Pages

20 April 2016

Perwakilan Penambak Udang Datangi Komnas HAM



Perwakilan penambak udang Desa Bratasena Mandiri dan Adiwarna, Kecamatan Dente Teladas, Kabupaten Tulang Bawang, Lampung, mendatangi kantor Komisi Nasional Hak Asasi Manusia (Komnas HAM), Senin (18/4). Para penambak ini mengaku telah diperlakukan tidak adil dalam kemitraan bersama PT Central Pertiwi Bahari (CPB).

Pendamping Sosial Masyarakat Penambak Subiyanto mengatakan dengan kedatangannya ke Komnas HAM, pemerintah dapat menyelesaikan masalah yang terjadi di desanya. Hal ini dillakukan agar konflik yang terjadi tidak meluas.
“Saat ini, ada sekitar 100 KK (Kartu Keluarga) yang diusir dari rumahnya dan mengungsi di kampung penyanggah sekitar desa,” katanya saat ditemui di Komnas HAM, Jakarta.

Pengusiran ini dilakukan, lanjut Subiyanto, akibat kedatangannya bersama beberapa warga ke Jakarta menemui Menteri Ketenagaankerjaan Hanif Dhakiri, Kamis (31/4).
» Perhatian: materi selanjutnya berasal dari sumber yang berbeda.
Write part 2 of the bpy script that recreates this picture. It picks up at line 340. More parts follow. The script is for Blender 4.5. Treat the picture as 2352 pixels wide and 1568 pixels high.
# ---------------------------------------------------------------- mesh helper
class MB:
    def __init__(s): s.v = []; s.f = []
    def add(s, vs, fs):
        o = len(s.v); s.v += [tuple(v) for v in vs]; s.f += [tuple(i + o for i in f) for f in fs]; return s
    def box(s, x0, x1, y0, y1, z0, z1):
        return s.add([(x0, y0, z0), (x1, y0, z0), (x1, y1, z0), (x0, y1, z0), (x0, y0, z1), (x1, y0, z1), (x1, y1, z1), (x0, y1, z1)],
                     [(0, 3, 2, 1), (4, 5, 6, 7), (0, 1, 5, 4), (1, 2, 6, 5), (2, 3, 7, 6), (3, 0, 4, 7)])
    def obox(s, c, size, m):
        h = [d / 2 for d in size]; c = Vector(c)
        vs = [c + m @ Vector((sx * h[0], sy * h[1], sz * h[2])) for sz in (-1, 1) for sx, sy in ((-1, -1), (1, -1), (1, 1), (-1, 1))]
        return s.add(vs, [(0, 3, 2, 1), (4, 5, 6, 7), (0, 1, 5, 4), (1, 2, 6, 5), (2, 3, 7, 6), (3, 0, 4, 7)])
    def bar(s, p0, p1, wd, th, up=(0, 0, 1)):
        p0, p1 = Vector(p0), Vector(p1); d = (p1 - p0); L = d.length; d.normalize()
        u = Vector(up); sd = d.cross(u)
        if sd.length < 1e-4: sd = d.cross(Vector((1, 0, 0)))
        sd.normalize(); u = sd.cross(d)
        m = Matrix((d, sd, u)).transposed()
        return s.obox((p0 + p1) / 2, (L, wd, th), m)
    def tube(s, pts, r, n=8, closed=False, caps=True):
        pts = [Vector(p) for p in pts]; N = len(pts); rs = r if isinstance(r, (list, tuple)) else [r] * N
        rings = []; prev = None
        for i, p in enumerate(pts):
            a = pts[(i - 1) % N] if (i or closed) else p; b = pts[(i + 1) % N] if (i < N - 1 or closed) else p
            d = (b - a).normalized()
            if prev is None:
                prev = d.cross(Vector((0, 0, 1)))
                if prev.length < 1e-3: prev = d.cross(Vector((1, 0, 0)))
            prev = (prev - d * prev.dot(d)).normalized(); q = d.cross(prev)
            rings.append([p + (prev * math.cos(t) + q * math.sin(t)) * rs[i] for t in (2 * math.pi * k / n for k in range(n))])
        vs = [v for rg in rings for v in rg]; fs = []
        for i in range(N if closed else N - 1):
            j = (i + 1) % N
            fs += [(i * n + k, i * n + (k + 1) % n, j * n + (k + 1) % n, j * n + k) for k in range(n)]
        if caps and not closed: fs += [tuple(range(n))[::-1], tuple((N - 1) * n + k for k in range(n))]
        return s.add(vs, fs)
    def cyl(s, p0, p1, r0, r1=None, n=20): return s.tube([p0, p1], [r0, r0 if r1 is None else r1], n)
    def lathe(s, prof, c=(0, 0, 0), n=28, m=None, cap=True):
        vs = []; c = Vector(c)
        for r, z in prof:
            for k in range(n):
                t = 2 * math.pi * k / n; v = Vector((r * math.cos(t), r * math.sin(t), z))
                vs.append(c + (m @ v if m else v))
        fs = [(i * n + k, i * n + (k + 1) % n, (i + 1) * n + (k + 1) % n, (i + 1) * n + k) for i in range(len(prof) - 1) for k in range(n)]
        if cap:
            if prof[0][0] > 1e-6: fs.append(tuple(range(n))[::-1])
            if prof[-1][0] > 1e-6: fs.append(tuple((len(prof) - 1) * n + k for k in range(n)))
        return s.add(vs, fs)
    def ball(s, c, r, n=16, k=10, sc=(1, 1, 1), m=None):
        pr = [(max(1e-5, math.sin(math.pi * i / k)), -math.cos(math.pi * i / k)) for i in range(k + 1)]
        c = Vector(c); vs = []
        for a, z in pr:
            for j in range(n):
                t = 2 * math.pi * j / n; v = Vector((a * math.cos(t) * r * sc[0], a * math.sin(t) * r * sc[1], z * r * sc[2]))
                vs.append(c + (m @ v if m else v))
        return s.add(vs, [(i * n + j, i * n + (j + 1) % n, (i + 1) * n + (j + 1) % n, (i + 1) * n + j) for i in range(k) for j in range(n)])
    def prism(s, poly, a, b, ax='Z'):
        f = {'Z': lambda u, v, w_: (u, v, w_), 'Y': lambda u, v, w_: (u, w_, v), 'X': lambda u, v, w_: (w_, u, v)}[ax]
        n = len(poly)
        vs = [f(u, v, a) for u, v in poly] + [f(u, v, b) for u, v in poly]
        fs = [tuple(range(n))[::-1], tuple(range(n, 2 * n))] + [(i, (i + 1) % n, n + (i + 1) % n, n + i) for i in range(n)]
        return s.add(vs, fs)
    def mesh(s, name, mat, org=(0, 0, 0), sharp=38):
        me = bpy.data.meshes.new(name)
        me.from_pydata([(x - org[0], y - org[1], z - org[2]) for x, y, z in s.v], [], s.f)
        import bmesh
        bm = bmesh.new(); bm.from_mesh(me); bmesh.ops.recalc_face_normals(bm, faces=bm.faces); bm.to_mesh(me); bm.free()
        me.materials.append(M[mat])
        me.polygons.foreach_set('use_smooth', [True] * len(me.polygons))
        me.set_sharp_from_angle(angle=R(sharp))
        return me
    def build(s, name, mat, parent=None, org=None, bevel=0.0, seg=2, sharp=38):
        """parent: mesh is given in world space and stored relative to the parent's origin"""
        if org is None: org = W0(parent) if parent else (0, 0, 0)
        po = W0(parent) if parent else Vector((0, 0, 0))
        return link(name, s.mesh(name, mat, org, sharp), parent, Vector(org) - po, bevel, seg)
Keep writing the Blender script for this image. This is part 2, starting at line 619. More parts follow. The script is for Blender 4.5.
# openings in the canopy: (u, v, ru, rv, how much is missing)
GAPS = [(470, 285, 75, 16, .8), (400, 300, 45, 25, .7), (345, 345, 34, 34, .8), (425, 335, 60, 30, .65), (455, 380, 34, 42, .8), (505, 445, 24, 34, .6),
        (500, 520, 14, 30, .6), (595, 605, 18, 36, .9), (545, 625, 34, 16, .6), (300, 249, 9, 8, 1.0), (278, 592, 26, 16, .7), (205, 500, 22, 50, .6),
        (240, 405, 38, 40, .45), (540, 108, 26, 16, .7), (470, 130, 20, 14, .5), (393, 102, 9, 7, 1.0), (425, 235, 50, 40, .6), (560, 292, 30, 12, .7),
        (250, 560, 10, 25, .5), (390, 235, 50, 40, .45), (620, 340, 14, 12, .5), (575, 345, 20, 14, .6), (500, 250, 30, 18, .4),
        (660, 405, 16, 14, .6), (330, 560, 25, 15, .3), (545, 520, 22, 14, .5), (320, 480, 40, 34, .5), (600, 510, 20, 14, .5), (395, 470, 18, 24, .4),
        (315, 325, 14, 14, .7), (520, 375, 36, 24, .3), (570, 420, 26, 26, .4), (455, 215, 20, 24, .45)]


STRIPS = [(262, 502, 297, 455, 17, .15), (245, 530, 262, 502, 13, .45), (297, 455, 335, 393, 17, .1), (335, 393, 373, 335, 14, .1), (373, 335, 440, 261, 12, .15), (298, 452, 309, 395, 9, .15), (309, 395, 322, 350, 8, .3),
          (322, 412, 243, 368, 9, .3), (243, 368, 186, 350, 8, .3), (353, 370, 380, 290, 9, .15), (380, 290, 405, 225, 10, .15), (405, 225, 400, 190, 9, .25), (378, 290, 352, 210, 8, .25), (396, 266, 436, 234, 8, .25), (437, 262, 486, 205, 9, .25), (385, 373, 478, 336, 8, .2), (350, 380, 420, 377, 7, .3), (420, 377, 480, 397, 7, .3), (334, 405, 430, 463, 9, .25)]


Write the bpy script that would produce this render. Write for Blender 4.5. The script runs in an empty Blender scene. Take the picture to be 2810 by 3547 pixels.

Dalam pertemuan itu, para penambak mengadukan nasibnya dan Menteri Hanif telah bersedia membentuk tim untuk meninjau lokasi.

Sepulang dari Jakarta, Perwakilan ini menyosialisasi hasil pertemuan dengan Menteri Ketenagakerkaan, namun dibubarkan oleh warga lainnya. Sampai akhirnya rumah mereka disegel dan diusir dari desa.

“Pengurus Forsil (Forum Silaturahmi) justru mendiskriminasi kami dengan tuduhan memecah belah. Bahkan, kepala kampung rumahnya disegel,” katanya.

Kronologi awal terjadinya konflik adalah ketika PT CPB masuk ke desa mereka tahun 1993. Subiyanto menuturkan warga awalnya sudah memiliki garapan seperti bertambak, bertani, dan berladang. Namun CBP menawarkan kerja sama kepada warga untuk usaha, dengan dijanjikan akan dibuatkan sarana dan prasarana yang lebih baik.

Pada awal kerja sama tersebut, masing-masing warga diminta melakukan kredit pada bank sebesar RP 145 juta untuk investasi dan modal. “Pada waktu itu kami tidak berani untuk melakukannya, namun karena ada pemaksaan dengan pembakaran rumah, perusakan dan pengusiran, akhirnya kami terima,” jelasnya.

Saat ini, biaya kredit tersebut membengkak hingga lima hingga 10 kali lipat. Padahal mereka mengaku telah bekerja puluhan tahun untuk menutup hutang tersebut. Menurut Subiyanto, keuntungan tambak saat panen selalu masuk perusahaan.

“Karena sering merugi dan operasional tinggi sementara harga jual udang rendah. Yang membeli hanya perusahaan itu, tidak boleh kepada yang lain. Kalau kami sudah bekerja puluhan tahun justru hutang yang membekak, kemudian kami harus bayar dengan apa?” kata Subiyanto.